Maintaining a focus on job creation in Ohio, the Ohio House of Representatives today passed a series of bills that aim to create jobs and encourage economic development within the state of Ohio, specifically by permitting tax credits for home-based employees, offering incentives for businesses to expand into vacant facilities, and urging Congress to take action on the Workforce Investment Act.

“Job creation and economic development has continued to be the number-one issue for members of the House Republican Caucus, and during today’s ‘Economic Development Day,’ we built upon the strong foundation that we have fostered over the past 15 and a half months,” said Speaker Batchelder. “We remain committed to the ability of Ohioans find work and provide for their families, and the legislation that we’ve passed today will help us to achieve that goal.”

House Bill 327, which was sponsored by State Representative Anne Gonzales (R-Westerville), permits a company tax credit for employees whose services are performed primarily from their homes to be included in the Job Creation Tax Credit and Job Retention Tax Credit programs. This legislation enhances the current tax credits to include the increasing number of companies that utilize employees who work from their homes.

“With more and more companies employing home-based employees, House Bill 327 will give Ohio a competitive edge to help create opportunities for job creation and business growth,” said Representative Gonzales. “Ohio should take the lead on ensuring that our companies have the tools they need to create jobs and retain employees. This legislation is an important step in that effort.”

The House also passed House Concurrent Resolution 33 to urge the United States Congress to take action on the federal Workforce Investment Act (WIA) and to allow states greater flexibility to address their current economic realities. In 1998 Congress passed the WIA with the intent of reauthorization every five years. However, it has been 12 years since the WIA was reauthorized, and the program fails to meet the needs of a very different economic situation than what existed more than a decade ago.

“We need to ensure that states have the tools and resources they need to manage training programs and ensure that workers have the skills to obtain available jobs,” said Representative Tim Derickson (R-Oxford), who jointly sponsored HCR 33 with Representative Craig Newbold (R-Columbiana).

“The Workforce Investment Act is a worthwhile, pro-economy program that needs to be updated to fit our current workforce needs,” Representative Newbold said. “I’m pleased that HCR 33 passed with bipartisan support from the House today.”

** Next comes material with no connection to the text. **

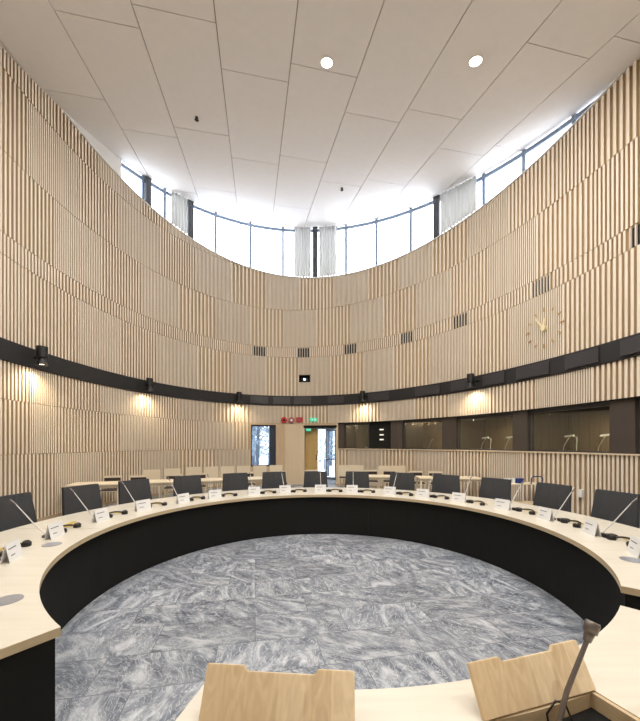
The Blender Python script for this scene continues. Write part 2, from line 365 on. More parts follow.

Additionally, the House voted to concur on Senate changes to House Bill 18, which authorizes a $500 per-employee grant for a business that expands into a facility that has been vacant for 12 months and creates new jobs. This legislation would encourage businesses that need to add new employees and have made the decision to relocate to a larger facility to consider occupying a vacant building. By occupying buildings where businesses have left, companies will be entering economies full of citizens who need jobs and are ready to work.
“House Bill 18 strives to encourage economic development in communities that have been hard-hit by job loss and industry deterioration,” said Representative Nan Baker (R-Westlake), the sponsor of the bill. “New and expanding companies could revitalize these buildings and bring prosperity back to the hardest hit communities.”

During the 129th General Assembly, a top priority for the House Republican Caucus has been job creation, starting with the passage of House Bill 1—which created the lean, non-profit economic development entity JobsOhio. Since then, the House has passed numerous economy-focused bills, including House Bill 58 (a job retention and tax conformity bill that will save taxpayers nearly $50 million), House Bill 114 (the transportation budget that included significant monies for public works jobs), House Bill 133 (to safely and responsibly reduce our dependence on foreign oil and help Ohioans keep more of their own money), House Bill 153 (the state budget that closed an $8 billion deficit without tax increases), and House Bill 243 (to lighten bureaucratic permit restrictions on micro-distillers in Ohio).

“House Bills 18 and 327, as well as HCR 33, will help to promote a brighter, more prosperous future for Ohio, just as our other jobs bills have done,” Speaker Batchelder said. “We will maintain this focus over the coming months to keep Ohio’s momentum moving in the right direction and making our state more competitive nationally and internationally.”